Following the Act of December 4, 1941, "On criminal justice for Poles and Jews in the incorporated eastern territories", in July 1942 the Police Summary Court (Polizeistandgericht) in Kattowitz was established with authority over the entire Province of Upper Silesia. Its purpose included fighting more serious crimes against the Reich committed by Poles for political and criminal reasons, that were excluded from the competence of common courts. The chairman of the tribunal was always the head of the Gestapo in Kattowitz (SS-Obersturmbannführers Rudolf Mildner, and then Johannes Thümmler). The defendant did not have the right to appeal against the judges' verdicts and the sentences were carried out immediately.
Initially, summary court meetings were held in Kattowitz and the accused were brought there from a substitute police prison in Myslowitz. After the trial, those sentenced to death were delivered to Auschwitz for execution by shooting.
Probably from the end of February 1943, due to the overcrowding of the Myslowitz prison, detainees began to be placed first in Block 2a in Auschwitz I, and then on the ground floor of Block 11. They were there without the status of a camp prisoner, that is, they were not included in the camp population count, they did not receive striped uniforms and were not tattooed with numbers.

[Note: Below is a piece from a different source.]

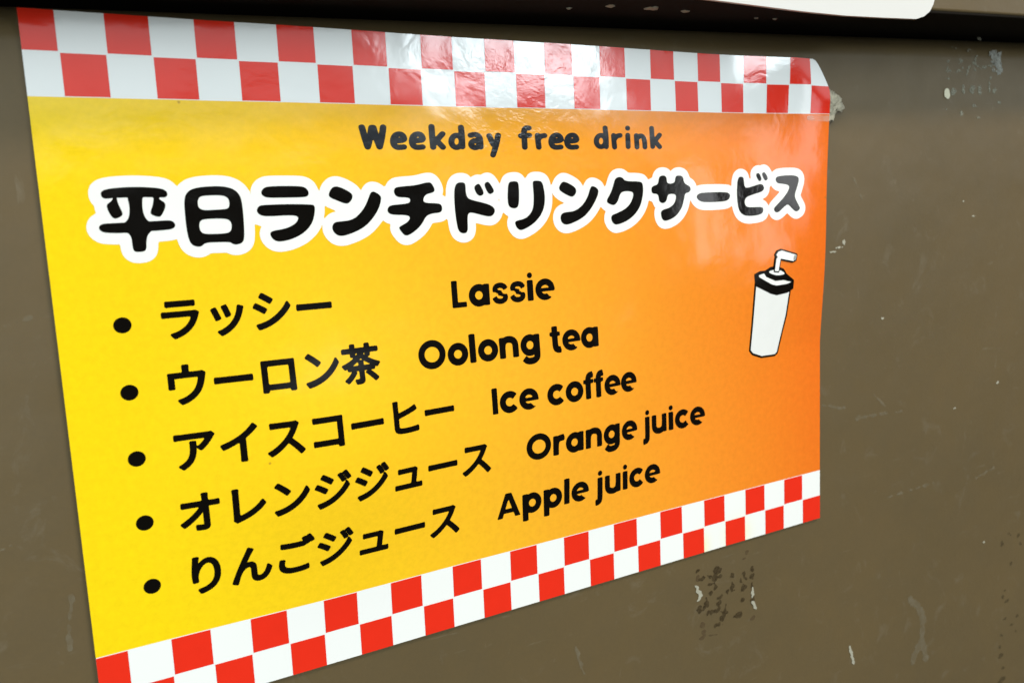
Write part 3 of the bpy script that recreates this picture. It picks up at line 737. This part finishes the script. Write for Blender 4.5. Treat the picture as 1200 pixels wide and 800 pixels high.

If necessary, and at the request of the Gestapo, SS-men from the camp Political Department carried out additional ad hoc hearings, beating and torturing the prisoners. Eventually this led to the shortening of the process, because when a Gestapo car arrived from Kattowitz all the formal documents were already prepared and the "trials", sentencing to death, and execution of the sentence could all take place almost immediately.